On 8/13/17 11:44 PM, Adam D. Ruppe wrote:
On Monday, 14 August 2017 at 01:52:16 UTC, Johnson Jones wrote:
pretty simply, trying to convert a floating point to a string in a ctfe function and it thinks that it is too complex to do in a ctfe, really?

It uses a C function to do the conversion, which is not available at compile time since CTFE can't run extern functions.

And it is a LOT harder to do than you might think which is why it still uses the C function - implementing one in D is legit pretty complex.

When I first saw this too, I figured it must be simple to slap something together, even if it is horribly inefficient and doesn't work everywhere... and I ended up giving up after spending a few hours on it too. If you search the web, you get academic papers describing it, eeek.
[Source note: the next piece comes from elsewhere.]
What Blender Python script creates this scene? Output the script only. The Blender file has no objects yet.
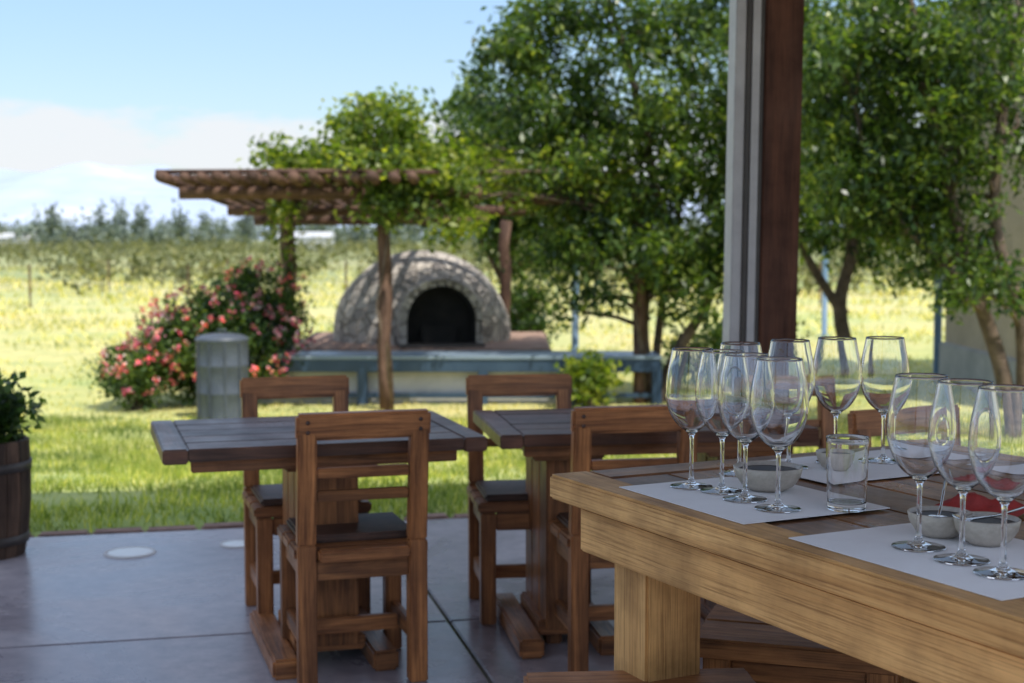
import bpy, bmesh, math, random
import numpy as np
from mathutils import Matrix, Vector, Euler, noise
random.seed(7); rng=np.random.default_rng(11)
R=math.radians
scene=bpy.context.scene
# ------------------------------------------------------------------ materials
def newmat(name):
    m=bpy.data.materials.new(name); m.use_nodes=True
    nt=m.node_tree; nt.nodes.clear()
    out=nt.nodes.new('ShaderNodeOutputMaterial'); b=nt.nodes.new('ShaderNodeBsdfPrincipled')
    nt.links.new(b.outputs[0],out.inputs[0])
    return m,nt,b,out
def N(nt,t,**kw):
    n=nt.nodes.new(t)
    for k,v in kw.items():
        if k in n.inputs: n.inputs[k].default_value=v
        else: setattr(n,k,v)
    return n
def ramp(nt,src,stops):
    r=nt.nodes.new('ShaderNodeValToRGB'); el=r.color_ramp.elements
    while len(el)<len(stops): el.new(0.5)
    for e,(p,c) in zip(el,stops):
        e.position=p; e.color=(c[0],c[1],c[2],1)
    nt.links.new(src,r.inputs[0]); return r
def mul(nt,a,b,fac=1.0,mode='MULTIPLY'):
    m=nt.nodes.new('ShaderNodeMix'); m.data_type='RGBA'; m.blend_type=mode
    m.inputs[0].default_value=fac
    nt.links.new(a,m.inputs[6]); nt.links.new(b,m.inputs[7]); return m.outputs[2]
def bump(nt,b,h,strength=.3,dist=.01):
    n=nt.nodes.new('ShaderNodeBump'); n.inputs['Strength'].default_value=strength; n.inputs['Distance'].default_value=dist
    nt.links.new(h,n.inputs['Height']); nt.links.new(n.outputs[0],b.inputs['Normal'])
def wood(name,c1,c2,rough=.5,coat=0,var=.35,spec=.4,dist=1.1,sx=2.2,sy=26,gr=.5,wear=0):
    m,nt,b,o=newmat(name)
    tc=nt.nodes.new('ShaderNodeTexCoord')
    mp=N(nt,'ShaderNodeMapping'); mp.inputs['Scale'].default_value=(sx,sy,1); nt.links.new(tc.outputs['UV'],mp.inputs[0])
    n1=N(nt,'ShaderNodeTexNoise',Scale=1.0,Detail=7.0,Roughness=.6,Distortion=dist); nt.links.new(mp.outputs[0],n1.inputs['Vector'])
    r1=ramp(nt,n1.outputs[0],[(.3,c1),(.52,[(a+b2)/2 for a,b2 in zip(c1,c2)]),(.72,c2)])
    mp2=N(nt,'ShaderNodeMapping'); mp2.inputs['Scale'].default_value=(5,240,1); nt.links.new(tc.outputs['UV'],mp2.inputs[0])
    n2=N(nt,'ShaderNodeTexNoise',Scale=1.0,Detail=4.0,Roughness=.65); nt.links.new(mp2.outputs[0],n2.inputs['Vector'])
    r2=ramp(nt,n2.outputs[0],[(.34,(gr,gr*.9,gr*.8)),(.5,(.95,.95,.95)),(.8,(1.1,1.1,1.1))])
    c=mul(nt,r1.outputs[0],r2.outputs[0])
    g=nt.nodes.new('ShaderNodeNewGeometry')
    r3=ramp(nt,g.outputs['Random Per Island'],[(0,(1-var,)*3),(1,(1+var*.6,1+var*.55,1+var*.5))])
    c=mul(nt,c,r3.outputs[0])
    n3=N(nt,'ShaderNodeTexNoise',Scale=5.0,Detail=5.0,Roughness=.6); nt.links.new(tc.outputs['Object'],n3.inputs['Vector'])
    r4=ramp(nt,n3.outputs[0],[(.3,(.6-wear,.56-wear,.54-wear)),(.6,(1.1,1.06,1.02))])
    c=mul(nt,c,r4.outputs[0])
    mk=N(nt,'ShaderNodeMapping'); mk.inputs['Scale'].default_value=(1.6,7,1); nt.links.new(tc.outputs['UV'],mk.inputs[0])
    vk=N(nt,'ShaderNodeTexVoronoi',Scale=1.0); nt.links.new(mk.outputs[0],vk.inputs['Vector'])
    rk=ramp(nt,vk.outputs['Distance'],[(.03,(.25,.2,.18)),(.085,(1,1,1))]); c=mul(nt,c,rk.outputs[0],.8)
    nt.links.new(c,b.inputs['Base Color'])
    rr=ramp(nt,n3.outputs[0],[(.3,(rough+.18,)*3),(.7,(rough-.06,)*3)])
    nt.links.new(rr.outputs[0],b.inputs['Roughness']); b.inputs['Specular IOR Level'].default_value=spec
    b.inputs['Coat Weight'].default_value=coat; b.inputs['Coat Roughness'].default_value=.25
    bump(nt,b,n2.outputs[0],.35,.003)
    return m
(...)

Of course, it might be reasonable to port one of the C implementations directly... but even that is a fairly big job (and you might as well just call the C function itself for all but CTFE cases) - the GNU one is 1,300 lines, for example. And that has an incompatible license with the rest of druntime!

Another reasonable idea is to have the compiler call the function for you. Since the compiler only ever exists on platforms with libc available, the libc function is available to the compiler too. having some special intrinsic to format floating points wouldn't be out of the question.

It is quite limiting to have floating point string conversions not available.